Science

Yahoo Publishes Letters From the FBI Requesting Private Email Metadata

It's the first look at the government's specific demands.

by Nickolaus Hines
Getty Images / Joe Raedle

When the government requests data from tech companies, the demands are far-reaching, compulsory, and, above all, secret.

Three National Security Letters (NSL) from the FBI were published today by Yahoo and they show previously unseen specifics of the demands the government makes on service providers. According to Yahoo, it is the “first time any company has publicly acknowledged receiving an NSL following the reforms of the USA Freedom Act.”

Prior to the USA Freedom Act passage in May of 2015, companies were not allowed to publicly disclose specific demands, only how many demands the government made.

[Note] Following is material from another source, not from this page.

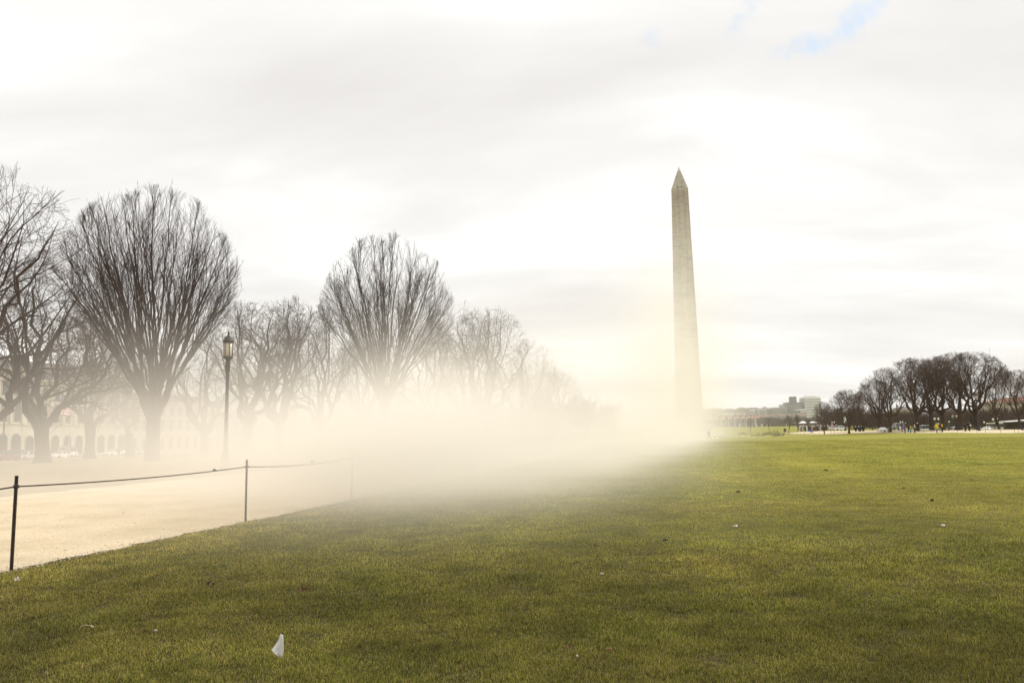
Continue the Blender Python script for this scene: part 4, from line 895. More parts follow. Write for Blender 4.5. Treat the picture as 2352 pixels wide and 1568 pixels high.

Yahoo was able to publish the three letters today because the USA Freedom Act requires the FBI to judge whether specific NSL nondisclosure requirements are still necessary. The letters were from April 2013, August 2013, and June 2015, and Yahoo complied with the demands in the letters.

Some of the data was redacted for privacy reasons, but the letters still show the stark reality companies faced from the USA Patriot Act when it comes to government data collection requests.

The header of the FBI request.

Yahoo

Far-reaching demands and long date spans

The letters demand that Yahoo hand over names, addresses, and the length of service for specific accounts. One letter also asked for bank accounts, IP addresses, and other associated email accounts.

The FBI was not able to request the content of communications such as subject lines and what is in the body of emails. Yet, as a recent study on phone metadata shows, it’s easy to draw conclusions even without what the government defines as “content.”

The requests also encompass a wide time span. The letters specify that all data is from the user’s “inception,” or when the account was made, to the present is to be handed over.

Demands on data are not an option

The letter to Yahoo details how a company can challenge disclosing information to the FBI. It’s a lengthy process that must be initiated 10 days after the letter is received, and involves court orders and federal judges.

If a company doesn’t challenge the disclosure or comply with demands and nondisclosure requirements, it “may result in the United States bringing an enforcement action.”

Secret for the person being watched, and for the general public

Above all, everything stated in the letter, and the letter itself, must be kept secret. Each letter contained nondisclosure requirements that kept anyone at Yahoo or anyone who saw the letter from telling the public that the letter exists at all.

The reasoning, according to the letters, is that alerting the public that the FBI wants specific information on an account “may endanger the national security of the United States; interfere with a criminal, counterterrorism, or counterintelligence investigation; interfere with diplomatic relations; or endanger the life or physical safety of a person.”

The wide net of government data collection was slightly trimmed when the USA Freedom Act passed. And, as Yahoo’s head of global law enforcement, security, and safety Chris Madsen writes, the letters “demonstrate the importance of hard-fought reforms to surveillance law achieved with the passage of the USA Freedom Act.”